The composer and the performer inspire one another, and in general it can be established that it greatly impacts the actual concert – as the Széchényi-award winning music historian and Ordinary member of the Hungarian Academy of Sciences Professor László Somfai put it in his presentation on Bartók’s Sonatas for Violin and Piano No. 1 and 2: The composition process. He mentioned that the world-renowned violinist József Szigeti refused to interpret Bartók’s Violin Concerto No. 2 because he felt offended that Bartók hadn’t dedicated it to him, though they had collaborated on several occasions previously. Prof Somfai added that Bartók had taken to the stage with about thirty different violinists. „Half of these were Hungarian musicians, practically all of whom were tutored in the globally acclaimed Hubay School. The temperament and sensual interpretative style of Jelly Arányi, who had moved to London by the early 1920s – also deeply influenced the scores of the Sonatas for Violin and Piano dedicated to her.” Prof Somfai drew the attention of his audience to the fact that Yehudi Menuhin was the only one of the contemporary celebrated violinists who enjoyed a really deep relationship with Bartók, in the latter’s American years.  He continued with the following words: „Bartók was much impressed by Menuhin’s excellent, authentic classical way of interpretation, no wonder that following their joint concert, Menuhin asked him to compose a sonata for solo violin for him, and Bartók, who had just regained his energy from the Violin Concerto, was open to the request.”

 


Pál Richter.

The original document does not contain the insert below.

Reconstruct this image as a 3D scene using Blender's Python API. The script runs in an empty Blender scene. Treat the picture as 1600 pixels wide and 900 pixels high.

Photo: ZTI / Barnabás Manó Kukár

 

Beside the internationally recognised researchers - such as David Cooper, Elliott Antokoletz, Laki Péter and Somfai László – also young musicologists specialising in Bartók’s oeuvre got a role to play. As the Head of the Budapest Bartók Archives, Dr László Vikárius summed it up: „the presenters of the Symposium approached Bartók’s violin composition in various ways.” He stressed that each one of the young presenters had delivered an excellent, carefully prepared lecture. The Head of the Folk Music Department of the Liszt Academy and Director, of the Institute for Musicology Prof Pál Richter expressed his hope that through the young musicologists involved in the Symposium, the younger generations internationally could also be drawn to Bartók and his oeuvre.